Ulisse è una di quelle figure che rimarrà per sempre. Non solo perché grandi cantori e grandi poeti ne hanno fatto una figura irrinunciabile. Però come tutti i grandi testi – e penso all’Iliade, all’Odissea, alla Divina Commedia – noi stiamo raccontando il percorso dell’uomo, di ognuno di noi. Così come i grandi geni – Van Gogh, Beethoven – parlano di noi. Io continuo a scavare in questa direzione: che cosa ci riguarda? Lo spettacolo parla di noi e muove delle riflessioni su di noi, quindi dimentichiamoci l’Odissea scolastica: una persona deve tornare a sé. Quanti di noi devono tornare a sé, magari dopo la fine di una storia, di un lavoro o di un incontro? Le persone non stanno sulla Terra tutta la vita: alla fine torniamo a noi.”

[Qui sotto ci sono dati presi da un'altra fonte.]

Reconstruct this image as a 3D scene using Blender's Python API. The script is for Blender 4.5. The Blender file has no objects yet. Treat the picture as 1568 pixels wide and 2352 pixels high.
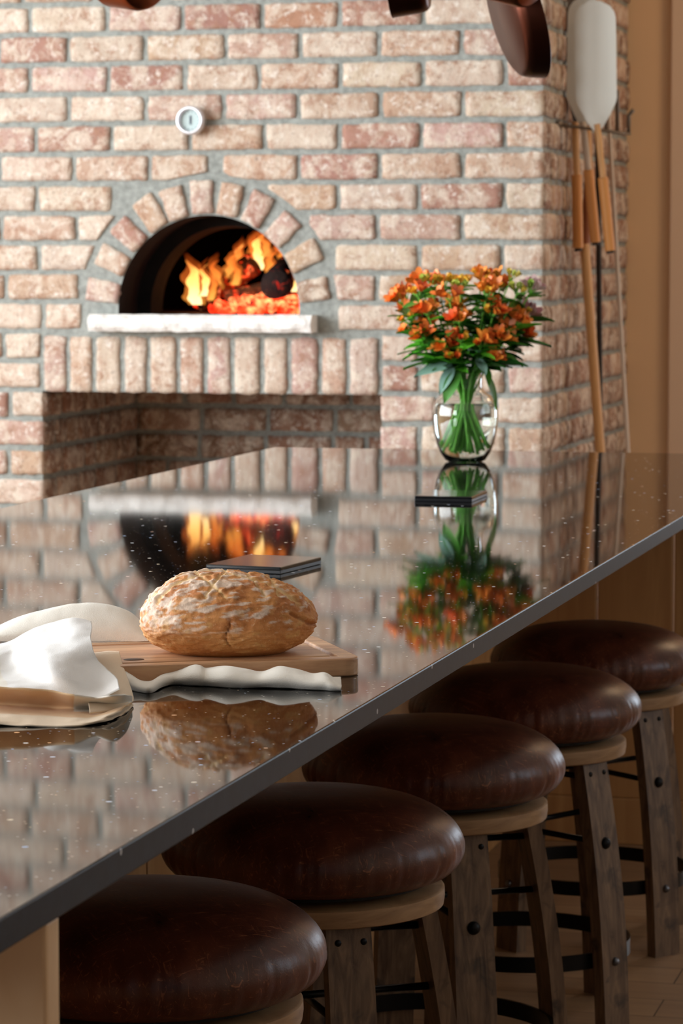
import bpy, bmesh, math, random
from mathutils import Vector, Matrix, Euler, noise
random.seed(7)
PI = math.pi
S = bpy.context.scene
COL = S.collection

# ------------------------------------------------------------------ camera
FPX = 7000.0
PITCH = math.radians(4.7691)
YAW = math.radians(14.281)
CAM = Vector((0, 0, 1.3855))
cd = bpy.data.cameras.new('camera')
cd.sensor_fit = 'VERTICAL'; cd.sensor_height = 36; cd.sensor_width = 24
cd.lens = 36 * FPX / 2352
cd.clip_start = 0.05; cd.clip_end = 60
cd.dof.use_dof = True; cd.dof.focus_distance = 3.55; cd.dof.aperture_fstop = 17
co = bpy.data.objects.new('camera', cd); COL.objects.link(co)
co.location = CAM; co.rotation_euler = (PI / 2 - PITCH, 0, YAW)
S.camera = co
S.view_settings.view_transform = 'Standard'; S.view_settings.look = 'None'
S.view_settings.gamma = 1; S.view_settings.use_curve_mapping = False
S.view_settings.exposure = 0.0
S.cycles.use_denoising = True
S.cycles.max_bounces = 10; S.cycles.transparent_max_bounces = 24
S.cycles.sample_clamp_indirect = 8

# ------------------------------------------------------------------ world, window daylight, ceiling lamp, added fill
w = bpy.data.worlds.new('world'); S.world = w; w.use_nodes = True
w.node_tree.nodes['Background'].inputs[0].default_value = (0.80, 0.88, 1.0, 1)
w.node_tree.nodes['Background'].inputs[1].default_value = 0.11

def area(name, loc, target, sx, sy, power, color):
    l = bpy.data.lights.new(name, 'AREA'); l.shape = 'RECTANGLE'
    l.size = sx; l.size_y = sy; l.energy = power; l.color = color
    o = bpy.data.objects.new(name, l); COL.objects.link(o); o.location = loc
    d = Vector(target) - Vector(loc)
    o.rotation_euler = d.to_track_quat('-Z', 'Y').to_euler()
    return o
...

“Perché hai voluto dedicare lo spettacolo al regista greco Theo Angelopoulos?”

Theo Angelopoulos è stato un grande regista. Ha raccontato un certo tipo di cinema, che era un cinema visionario, poetico e politico. Lo spettacolo è a lui interamente dedicato. Ritroviamo delle atmosfere e alcuni passaggi della sua cinematografia. Theo Angelopoulos ha fatto film che oggi sono quasi invedibili, perché durano anche 4-5 ore. Hanno una tecnica cinematografica che può sembrare un po’antica rispetto ai ritmi e al modo di fare cinema di oggi, però ci regalano delle atmosfere irrinunciabili.

Noi non possiamo non aver visto i film di Angelopoulos: è come dire di non aver mai visto un film di Michelangelo Antonioni o di Federico Fellini. Angelopoulos racconta ovviamente di una Grecia particolare, non certo di quella del mare o delle isolette. Racconta però anche degli artisti, degli attori, della guerra, di divisioni, di solitudini, di poesia, di uomini e donne che si amano ma non possono. Racconta quelle dimensioni che creano una tensione drammatica. Questo per me era interessante: quei paesaggi che sono sempre – per usare una citazione – passaggi nella nebbia.”